Les méthodes d’apprentissages diffèrent selon les régions. Par exemple à Kufa, il est exclu que les étudiants prennent des notes. Jusque la fin du VIIIe siècle, professeurs et étudiants n’exhibent pas leurs écrits lors des assises, si ce n’est à la fin de l’assise. Il s’agit néanmoins d’un exercice très difficile au point où des sources[22] nous font part de récits d’étudiants ne supportant plus ce procédé et qui, sur un coup de tête, ont décidé de ramener leur calame et leur tablette pour inscrire ce que disait le shaykh.

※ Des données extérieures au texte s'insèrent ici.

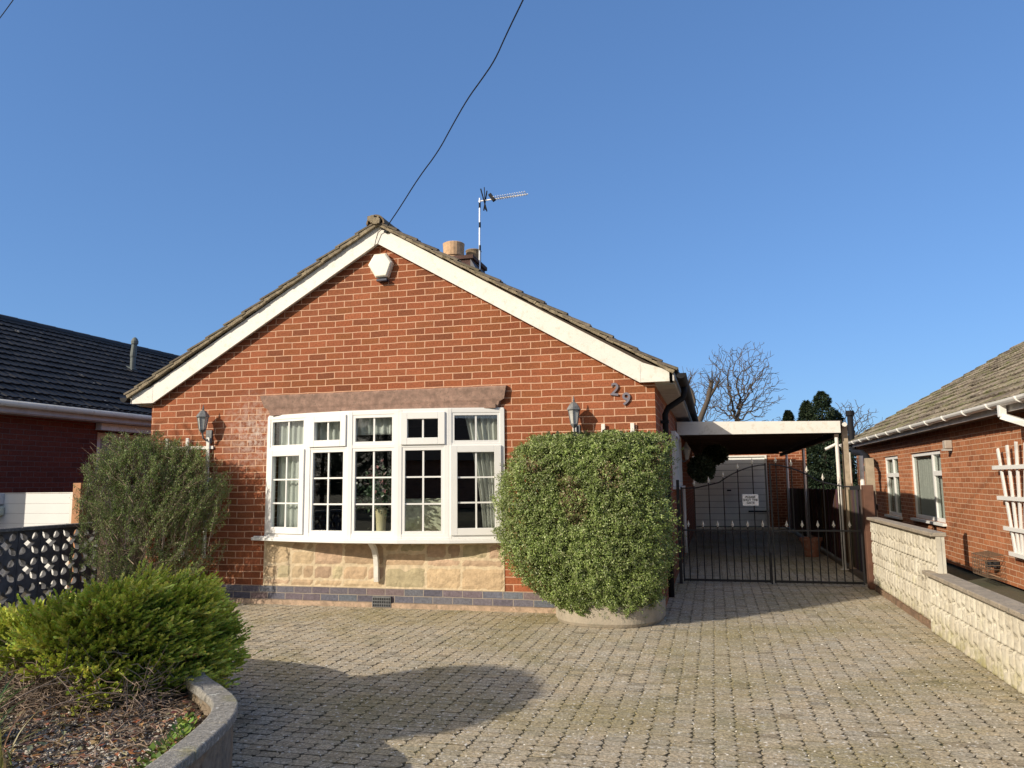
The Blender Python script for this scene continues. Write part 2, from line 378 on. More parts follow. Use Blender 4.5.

L’apprentissage dans l’enseignement académique islamique se base essentiellement sur la mémorisation des textes étudiés. Ainsi, il est primordial pour l’étudiant d’assister à tous les cours et de s’empresser de recueillir l’enseignement des maîtres avant que les infirmités de toute sorte ne les invalident (amnésie, cécité, aphasie etc). L’audition (samā’) occupe une place importante dans le système d’enseignement[19].